The International Monetary Fund’s (IMF) Executive Board has approved a US$129 million (SDR 93.3 million) allocation to Mali under the Rapid Credit Facility (RCF), providing urgent assistance to mitigate the economic consequences from devastating floods in 2024.
The fund is supplemented by an 11-month Staff Monitored Program (SMP) to improve macroeconomic stability and governance.
Mali is dealing with a number of overlapping issues, such as severe flooding, continuous security concerns, food insecurity, and limited access to external financing.
The recent floods, regarded as a once-in-fifty-year catastrophe, have caused severe damage to infrastructure and crops, disrupted key services, exacerbated food poverty, and boosted internal displacement.
The emergency financing will help the government meet pressing balance-of-payments needs, including the import of essential goods and the rehabilitation of critical infrastructure.
The SMP, meanwhile, sets a framework for economic reform and enhanced fiscal discipline.

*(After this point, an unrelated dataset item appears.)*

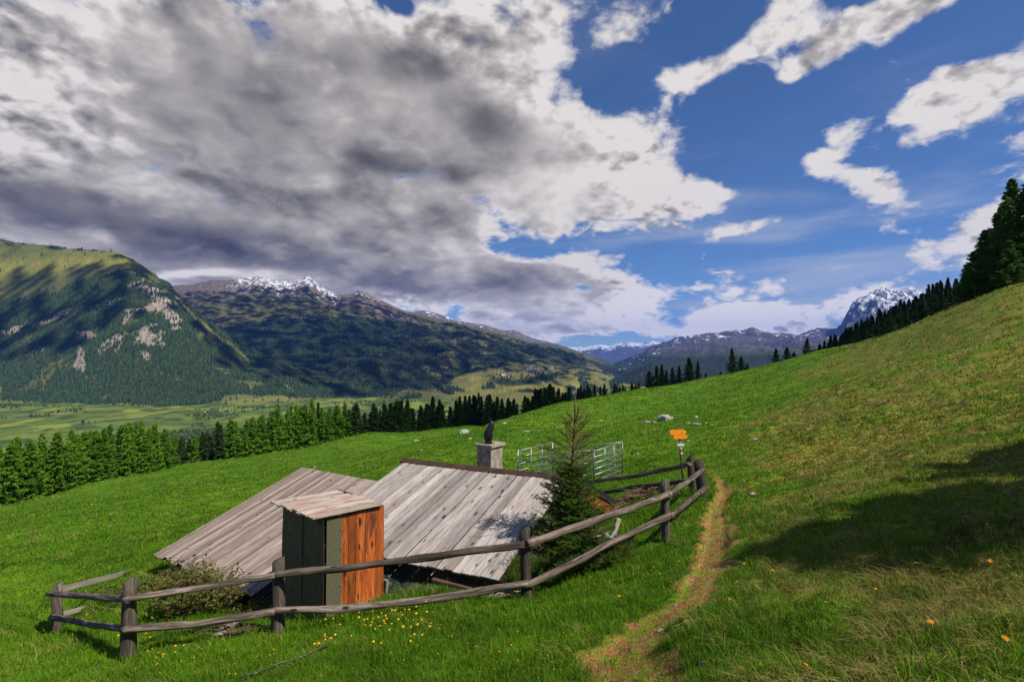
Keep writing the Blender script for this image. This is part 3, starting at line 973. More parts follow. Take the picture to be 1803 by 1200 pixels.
# ---------------------------------------------------------------- wood, metal, stone
def m_wood(cols, grain=(60, 2.0), knots=0.75, crack=0.5, stain=None, edge=None):
    """cols: dark, mid, light; the grain runs along v"""
    def b(nt):
        uv = nt.n('ShaderNodeUVMap').outputs[0]
        rnd = nt.attr('rnd')
        s = nt.sep(uv)
        v3 = nt.comb(nt.m('MULTIPLY', s[0], grain[0]), nt.m('MULTIPLY', s[1], grain[1]), nt.m('MULTIPLY', rnd, 90.0))
        wob = nt.noise(nt.comb(nt.m('MULTIPLY', s[0], 9), nt.m('MULTIPLY', s[1], 2.2), nt.m('MULTIPLY', rnd, 37.0)), 1.0, 3, 0.5, color=True)
        v3 = nt.v('ADD', v3, nt.v('MULTIPLY', wob, (5.0, 0.4, 0)))
        g = nt.noise(v3, 1.0, 6, 0.62)
        c = nt.ramp(g, [(0.28, cols[0]), (0.48, cols[1]), (0.72, cols[2])])
        vr = nt.rng(rnd, 0, 1, 0.55, 1.25, smooth=False)
        c = nt.v('SCALE', c, scale=vr)
        fl = nt.noise(nt.comb(nt.m('MULTIPLY', s[0], 8), nt.m('MULTIPLY', s[1], 1.1), nt.m('MULTIPLY', rnd, 11.0)), 1.0, 5, 0.6)
        c = nt.mix(nt.rng(fl, 0.45, 0.75, 0, 0.55), c, cols[0])
        if stain is not None:
            st = nt.noise(nt.comb(nt.m('MULTIPLY', s[0], 5), nt.m('MULTIPLY', s[1], 0.8), nt.m('MULTIPLY', rnd, 7.0)), 1.0, 3, 0.6)
            c = nt.mix(nt.rng(st, 0.55, 0.7, 0, stain[3]), c, stain[:3])
        if knots:
            kv = nt.comb(nt.m('MULTIPLY', s[0], 7.5), nt.m('MULTIPLY', s[1], 2.8), nt.m('MULTIPLY', rnd, 60.0))
            kd = nt.n('ShaderNodeTexVoronoi', feature='F1')
            nt.put(kd.inputs['Vector'], nt.v('ADD', kv, nt.v('MULTIPLY', wob, (0.3, 0.3, 0.0))))
            kd.inputs['Scale'].default_value = 1.0
            sel = nt.sep(kd.outputs[1])[0]
            rad = nt.m('MULTIPLY', nt.rng(sel, 0.30, 1.0, 0.0, 0.30, smooth=False), knots)
            k = nt.rng(kd.outputs[0], rad, nt.m('MULTIPLY', rad, 0.45))
            k = nt.m('MULTIPLY', k, nt.m('GREATER_THAN', sel, 0.36))
            c = nt.mix(nt.m('MULTIPLY', k, 0.95), c, tuple(x * 0.28 for x in cols[0]))
        if crack:
            ck = nt.noise(nt.comb(nt.m('MULTIPLY', s[0], 110), nt.m('MULTIPLY', s[1], 1.3), nt.m('MULTIPLY', rnd, 23.0)), 1.0, 3, 0.55)
            c = nt.mix(nt.rng(ck, 0.36, 0.27, 0, crack), c, tuple(x * 0.15 for x in cols[0]))
        return c, nt.bump(g, 0.6, 0.006)
    return b


M_silver = material('silver planks', m_wood(((0.15, 0.120, 0.102), (0.38, 0.325, 0.290), (0.57, 0.505, 0.465)), stain=(0.30, 0.20, 0.15, 0.5), knots=1.15), rough=0.75, spec=0.25)
M_grey = material('weathered grey planks', m_wood(((0.12, 0.088, 0.068), (0.31, 0.235, 0.19), (0.48, 0.39, 0.325)), stain=(0.27, 0.19, 0.14, 0.5), crack=0.7), rough=0.85, spec=0.2)
M_toproof = material('shed roof planks', m_wood(((0.17, 0.10, 0.075), (0.42, 0.33, 0.27), (0.60, 0.52, 0.46)), stain=(0.30, 0.10, 0.05, 0.7)), rough=0.8, spec=0.2)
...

Under the SMP, the Malian authorities have committed to strengthening fiscal governance, improving public financial management, and ensuring transparency and accountability in the use of IMF funds.
Key reform areas include broadening the tax base, enhancing customs and revenue administration, and improving oversight of state-owned enterprises, particularly Energie du Mali (EDM).
The program also emphasizes safeguarding public investment and protecting the most vulnerable through expanded social safety nets and targeted efforts to combat food insecurity.
Mali plans to implement a transparent, medium-term strategy to clear both domestic and external arrears.
Following the Executive Board discussion, Mr. Okamura, Deputy Managing Director and Chair, issued the following statement:
“Mali faced significant economic headwinds in 2024. Following an unprecedented heatwave in April, it suffered extreme flooding of a one-in-fifty-year magnitude in the second half of the year. Heightened security risks, lower gold production, ongoing power outages, and a sharper-than-expected-fiscal consolidation all weighed on growth. Many of the economic headwinds are likely to persist in 2025, and recently announced cuts to official development assistance are expected to create additional pressures.
“Emergency financing under the Rapid Credit Facility (RCF) will help address urgent balance-of-payments needs arising from the flooding”. This exogenous shock has caused significant damage to public infrastructure and loss of livelihoods, exacerbating the already-elevated food insecurity and internal displacement.
“In parallel to the RCF emergency financing, an eleven-month Staff-Monitored Program has been recently approved by IMF management, at the request of the authorities, and includes measures to ensure transparency and accountability in the use of RCF resources alongside other structural benchmarks to improve fiscal governance and transparency” Further governance reforms are essential for ensuring the efficient use of public funds, rebuilding credibility with development partners, and enhance the business climate.
“Mali’s risk of external and overall debt distress is assessed to be moderate, although downside risks have increased since the previous debt sustainability analysis in 2023. Making progress on improving the profitability and financial situation of state-owned enterprises, clearing domestic and external arrears, maintaining a reliable and stable regulatory environment, continued fiscal discipline, and reducing policy uncertainty will be important for ensuring macroeconomic stability and boosting medium-term growth.”